### Given exercise
Write out the listing exactly as it is given.

### Provided material
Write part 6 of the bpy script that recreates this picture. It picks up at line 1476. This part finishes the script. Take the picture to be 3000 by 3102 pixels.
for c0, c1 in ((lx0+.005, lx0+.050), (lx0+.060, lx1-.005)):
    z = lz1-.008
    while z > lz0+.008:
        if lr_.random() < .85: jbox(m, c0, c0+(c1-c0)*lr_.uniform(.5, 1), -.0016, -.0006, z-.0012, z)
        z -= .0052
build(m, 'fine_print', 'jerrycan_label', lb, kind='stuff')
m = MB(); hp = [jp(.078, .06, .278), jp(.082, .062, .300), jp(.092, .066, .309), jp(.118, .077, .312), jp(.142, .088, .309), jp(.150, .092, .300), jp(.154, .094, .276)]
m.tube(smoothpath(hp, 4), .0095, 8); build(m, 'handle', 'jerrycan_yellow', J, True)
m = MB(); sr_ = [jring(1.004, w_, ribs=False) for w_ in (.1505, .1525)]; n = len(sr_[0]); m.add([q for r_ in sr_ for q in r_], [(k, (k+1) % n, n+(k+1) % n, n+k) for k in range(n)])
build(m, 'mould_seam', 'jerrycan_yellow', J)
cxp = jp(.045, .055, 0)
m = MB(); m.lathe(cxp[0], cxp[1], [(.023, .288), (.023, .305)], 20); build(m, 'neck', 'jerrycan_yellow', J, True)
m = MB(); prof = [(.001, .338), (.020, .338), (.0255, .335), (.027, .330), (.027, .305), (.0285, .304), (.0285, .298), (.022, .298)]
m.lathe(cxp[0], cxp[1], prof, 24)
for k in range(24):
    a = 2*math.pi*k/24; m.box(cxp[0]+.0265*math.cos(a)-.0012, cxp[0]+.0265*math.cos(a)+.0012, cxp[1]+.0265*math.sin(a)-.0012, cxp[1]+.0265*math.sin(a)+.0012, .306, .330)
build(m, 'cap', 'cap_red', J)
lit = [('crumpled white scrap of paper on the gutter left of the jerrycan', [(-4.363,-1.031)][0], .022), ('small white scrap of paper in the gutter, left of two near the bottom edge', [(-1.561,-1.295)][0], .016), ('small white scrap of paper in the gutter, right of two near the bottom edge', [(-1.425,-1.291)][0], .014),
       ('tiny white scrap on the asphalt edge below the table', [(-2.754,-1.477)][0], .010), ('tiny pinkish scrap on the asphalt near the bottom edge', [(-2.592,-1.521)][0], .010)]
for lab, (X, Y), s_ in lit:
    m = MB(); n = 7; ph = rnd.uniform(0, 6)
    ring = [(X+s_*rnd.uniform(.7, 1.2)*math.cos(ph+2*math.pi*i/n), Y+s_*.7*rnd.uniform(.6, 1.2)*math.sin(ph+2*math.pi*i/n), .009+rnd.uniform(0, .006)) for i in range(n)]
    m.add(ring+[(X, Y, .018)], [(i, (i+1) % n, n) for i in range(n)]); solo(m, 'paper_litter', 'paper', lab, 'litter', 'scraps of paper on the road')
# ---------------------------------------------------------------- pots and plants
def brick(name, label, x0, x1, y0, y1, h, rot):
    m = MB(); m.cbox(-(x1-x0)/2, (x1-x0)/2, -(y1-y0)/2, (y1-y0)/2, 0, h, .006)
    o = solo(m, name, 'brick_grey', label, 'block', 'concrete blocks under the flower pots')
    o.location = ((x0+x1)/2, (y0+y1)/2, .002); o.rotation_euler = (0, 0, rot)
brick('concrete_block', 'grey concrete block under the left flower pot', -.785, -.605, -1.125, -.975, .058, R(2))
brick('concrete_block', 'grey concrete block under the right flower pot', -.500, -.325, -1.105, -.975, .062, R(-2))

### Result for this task
Write part 6 of the bpy script that recreates this picture. It picks up at line 1476. This part finishes the script. Take the picture to be 3000 by 3102 pixels.
for c0, c1 in ((lx0+.005, lx0+.050), (lx0+.060, lx1-.005)):
    z = lz1-.008
    while z > lz0+.008:
        if lr_.random() < .85: jbox(m, c0, c0+(c1-c0)*lr_.uniform(.5, 1), -.0016, -.0006, z-.0012, z)
        z -= .0052
build(m, 'fine_print', 'jerrycan_label', lb, kind='stuff')
m = MB(); hp = [jp(.078, .06, .278), jp(.082, .062, .300), jp(.092, .066, .309), jp(.118, .077, .312), jp(.142, .088, .309), jp(.150, .092, .300), jp(.154, .094, .276)]
m.tube(smoothpath(hp, 4), .0095, 8); build(m, 'handle', 'jerrycan_yellow', J, True)
m = MB(); sr_ = [jring(1.004, w_, ribs=False) for w_ in (.1505, .1525)]; n = len(sr_[0]); m.add([q for r_ in sr_ for q in r_], [(k, (k+1) % n, n+(k+1) % n, n+k) for k in range(n)])
build(m, 'mould_seam', 'jerrycan_yellow', J)
cxp = jp(.045, .055, 0)
m = MB(); m.lathe(cxp[0], cxp[1], [(.023, .288), (.023, .305)], 20); build(m, 'neck', 'jerrycan_yellow', J, True)
m = MB(); prof = [(.001, .338), (.020, .338), (.0255, .335), (.027, .330), (.027, .305), (.0285, .304), (.0285, .298), (.022, .298)]
m.lathe(cxp[0], cxp[1], prof, 24)
for k in range(24):
    a = 2*math.pi*k/24; m.box(cxp[0]+.0265*math.cos(a)-.0012, cxp[0]+.0265*math.cos(a)+.0012, cxp[1]+.0265*math.sin(a)-.0012, cxp[1]+.0265*math.sin(a)+.0012, .306, .330)
build(m, 'cap', 'cap_red', J)
lit = [('crumpled white scrap of paper on the gutter left of the jerrycan', [(-4.363,-1.031)][0], .022), ('small white scrap of paper in the gutter, left of two near the bottom edge', [(-1.561,-1.295)][0], .016), ('small white scrap of paper in the gutter, right of two near the bottom edge', [(-1.425,-1.291)][0], .014),
       ('tiny white scrap on the asphalt edge below the table', [(-2.754,-1.477)][0], .010), ('tiny pinkish scrap on the asphalt near the bottom edge', [(-2.592,-1.521)][0], .010)]
for lab, (X, Y), s_ in lit:
    m = MB(); n = 7; ph = rnd.uniform(0, 6)
    ring = [(X+s_*rnd.uniform(.7, 1.2)*math.cos(ph+2*math.pi*i/n), Y+s_*.7*rnd.uniform(.6, 1.2)*math.sin(ph+2*math.pi*i/n), .009+rnd.uniform(0, .006)) for i in range(n)]
    m.add(ring+[(X, Y, .018)], [(i, (i+1) % n, n) for i in range(n)]); solo(m, 'paper_litter', 'paper', lab, 'litter', 'scraps of paper on the road')
# ---------------------------------------------------------------- pots and plants
def brick(name, label, x0, x1, y0, y1, h, rot):
    m = MB(); m.cbox(-(x1-x0)/2, (x1-x0)/2, -(y1-y0)/2, (y1-y0)/2, 0, h, .006)
    o = solo(m, name, 'brick_grey', label, 'block', 'concrete blocks under the flower pots')
    o.location = ((x0+x1)/2, (y0+y1)/2, .002); o.rotation_euler = (0, 0, rot)
brick('concrete_block', 'grey concrete block under the left flower pot', -.785, -.605, -1.125, -.975, .058, R(2))
brick('concrete_block', 'grey concrete block under the right flower pot', -.500, -.325, -1.105, -.975, .062, R(-2))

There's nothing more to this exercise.